▶ DIRECTIONS
Write every line of the material out exactly as shown.

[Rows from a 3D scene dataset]
........

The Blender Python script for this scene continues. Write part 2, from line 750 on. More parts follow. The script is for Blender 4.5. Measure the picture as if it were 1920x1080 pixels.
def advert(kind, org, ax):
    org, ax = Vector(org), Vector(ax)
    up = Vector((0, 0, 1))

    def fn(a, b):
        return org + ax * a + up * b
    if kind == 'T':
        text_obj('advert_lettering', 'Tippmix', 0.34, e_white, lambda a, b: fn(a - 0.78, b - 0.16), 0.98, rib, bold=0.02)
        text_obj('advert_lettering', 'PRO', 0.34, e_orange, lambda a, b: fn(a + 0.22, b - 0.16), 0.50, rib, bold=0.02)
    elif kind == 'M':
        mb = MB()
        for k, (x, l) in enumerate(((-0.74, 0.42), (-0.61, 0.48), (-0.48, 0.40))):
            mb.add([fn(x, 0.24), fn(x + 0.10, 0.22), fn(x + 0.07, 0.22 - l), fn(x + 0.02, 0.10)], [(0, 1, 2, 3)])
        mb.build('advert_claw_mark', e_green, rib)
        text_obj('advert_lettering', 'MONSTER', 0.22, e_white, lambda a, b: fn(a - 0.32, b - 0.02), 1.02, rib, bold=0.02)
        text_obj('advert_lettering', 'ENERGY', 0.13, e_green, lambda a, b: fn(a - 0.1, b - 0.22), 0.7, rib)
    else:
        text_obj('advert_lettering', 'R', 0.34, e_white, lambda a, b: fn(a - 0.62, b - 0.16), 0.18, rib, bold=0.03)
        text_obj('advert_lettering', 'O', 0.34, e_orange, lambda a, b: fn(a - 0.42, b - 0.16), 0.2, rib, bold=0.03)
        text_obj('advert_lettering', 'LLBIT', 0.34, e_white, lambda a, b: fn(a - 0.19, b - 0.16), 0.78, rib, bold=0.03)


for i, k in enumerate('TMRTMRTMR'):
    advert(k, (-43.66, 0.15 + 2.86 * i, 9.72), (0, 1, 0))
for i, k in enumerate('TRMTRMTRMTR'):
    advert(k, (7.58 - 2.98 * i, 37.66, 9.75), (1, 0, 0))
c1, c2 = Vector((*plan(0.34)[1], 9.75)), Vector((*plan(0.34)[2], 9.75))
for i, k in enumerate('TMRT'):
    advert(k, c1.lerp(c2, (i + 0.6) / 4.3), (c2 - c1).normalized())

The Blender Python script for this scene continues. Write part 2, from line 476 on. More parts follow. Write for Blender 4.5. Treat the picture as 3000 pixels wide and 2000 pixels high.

........

▶ EXERCISE RESPONSE
The Blender Python script for this scene continues. Write part 2, from line 750 on. More parts follow. The script is for Blender 4.5. Measure the picture as if it were 1920x1080 pixels.
def advert(kind, org, ax):
    org, ax = Vector(org), Vector(ax)
    up = Vector((0, 0, 1))

    def fn(a, b):
        return org + ax * a + up * b
    if kind == 'T':
        text_obj('advert_lettering', 'Tippmix', 0.34, e_white, lambda a, b: fn(a - 0.78, b - 0.16), 0.98, rib, bold=0.02)
        text_obj('advert_lettering', 'PRO', 0.34, e_orange, lambda a, b: fn(a + 0.22, b - 0.16), 0.50, rib, bold=0.02)
    elif kind == 'M':
        mb = MB()
        for k, (x, l) in enumerate(((-0.74, 0.42), (-0.61, 0.48), (-0.48, 0.40))):
            mb.add([fn(x, 0.24), fn(x + 0.10, 0.22), fn(x + 0.07, 0.22 - l), fn(x + 0.02, 0.10)], [(0, 1, 2, 3)])
        mb.build('advert_claw_mark', e_green, rib)
        text_obj('advert_lettering', 'MONSTER', 0.22, e_white, lambda a, b: fn(a - 0.32, b - 0.02), 1.02, rib, bold=0.02)
        text_obj('advert_lettering', 'ENERGY', 0.13, e_green, lambda a, b: fn(a - 0.1, b - 0.22), 0.7, rib)
    else:
        text_obj('advert_lettering', 'R', 0.34, e_white, lambda a, b: fn(a - 0.62, b - 0.16), 0.18, rib, bold=0.03)
        text_obj('advert_lettering', 'O', 0.34, e_orange, lambda a, b: fn(a - 0.42, b - 0.16), 0.2, rib, bold=0.03)
        text_obj('advert_lettering', 'LLBIT', 0.34, e_white, lambda a, b: fn(a - 0.19, b - 0.16), 0.78, rib, bold=0.03)


for i, k in enumerate('TMRTMRTMR'):
    advert(k, (-43.66, 0.15 + 2.86 * i, 9.72), (0, 1, 0))
for i, k in enumerate('TRMTRMTRMTR'):
    advert(k, (7.58 - 2.98 * i, 37.66, 9.75), (1, 0, 0))
c1, c2 = Vector((*plan(0.34)[1], 9.75)), Vector((*plan(0.34)[2], 9.75))
for i, k in enumerate('TMRT'):
    advert(k, c1.lerp(c2, (i + 0.6) / 4.3), (c2 - c1).normalized())

The Blender Python script for this scene continues. Write part 2, from line 476 on. More parts follow. Write for Blender 4.5. Treat the picture as 3000 pixels wide and 2000 pixels high.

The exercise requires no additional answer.